I had originally wanted to write in detail about each of the films I saw at the Annapolis Film Festival, but I have so many other movies lined up, I’m going to condense the remaining festival films here.
Do You See What I See? (2013) Lee Bonner [1:20]
Do You See What I See? is the only film I saw by a local filmmaker, Maryland’s own Lee Bonner. The set-up is clever: we see multiple video feeds of an armed robbery taking place at the home of a wealthy but shady businessman. Two police detectives whom we hear, but never see, view the crime from multiple angles, trying to sort out the break-in, a theft, and a murder.
Because the detective narrators are so irreverent and wise-cracking, their narration feels more like an episode of Mystery Science Theater 3000 than a serious police procedural. Maybe Bonner wants this to be equal parts comedy and whodunnit. If so, it’s a fairly enjoyable experience, but I thought the narration too light and frivolous. Also the culprit is fairly obvious, as is the path of deception. Even though the film is only 80 minutes long, the wrap-up seems to take an awfully long time. The film consists almost entirely of closed-circuit video, which I found somewhat tedious, but the technical aspects of the film are handled well.
2.5/5
The End of Time (Doc 2012) Peter Mettler [1:54]
The film opens with images of Joe Kittinger falling 120,000 feet from a hot air balloon in a Project Excelsior aerospace experiment in 1960. Kittinger literally thought that time had stopped, having no perspective as he fell through a cloud-filled sky. Like all the examples in the film, Kittinger’s journey is an exploration for the sake of knowing. The End of Time is filled with such explorations.
Next, we visit CERN, the world’s largest particle physics laboratory in Geneva, where we see a gigantic particle accelerator that looks like something Jack Kirby would’ve drawn in the Fantastic Four comics. And there’s more: volcanic activity in Hawaii, ruin and decay in Detroit, a grasshopper devoured by ants. All of these scenes seem to provide layers and layers of questions with no answers. Several people (some scientists, some just regular folks) are quoted, saying things like,
“We’re never sure if nature is a conscious thing or a set of circumstances.”

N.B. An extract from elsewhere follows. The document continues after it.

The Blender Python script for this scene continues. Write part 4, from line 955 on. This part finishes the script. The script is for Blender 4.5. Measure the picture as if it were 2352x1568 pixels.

“Things that have evolved over long periods of time tend to be more stable in nature.”
Really?
The End of Time is a frustrating experience. With each change of location, Mettler gives the audience no sense of where we are geographically. Maybe that’s his point, that where we are doesn’t matter with respect to time. Yet the film seems more focused on death and decay rather than time (which are certainly aspects of time), but seems to have no answers in those areas, either. The screen is filled with interesting, often stunning visuals (including a trippy finale that brings to mind the wild journey near the end of 2001: A Space Odyssey), but offers no real conclusions. Instead, we get a largely pessimistic, postmodern worldview that’s visually interesting, but ultimately empty.
3/5
Oxygen for the Ears: Living Jazz (Doc 2012) Stefan Immler [1:34]
Director Stefan Immler commented after the screening that his film has offended many jazz fans in New York and New Orleans, indignant that anyone would claim that Washington D.C. should join those two cities an important historical center of jazz. Yet Immler makes a pretty strong case with Oxygen for the Ears: Living Jazz, a film that examines what makes jazz jazz and why the D.C. area was such an pivotal place for it. The film focuses on two obvious elements, the Howard Theatre and the great Duke Ellington.
Yet that’s not all. Immler gives the audience many more D.C. connections as well as interviews with several musicians and includes some outstanding jazz performances. Oxygen for the Ears is, in my opinion, more of a celebration of jazz as a whole than evidence for recognizing D.C. as a major jazz city. The strength of the film is in taking a subject that many people don’t understand, giving them just enough information to enjoy it, and then showing them what a treasure jazz was and still is.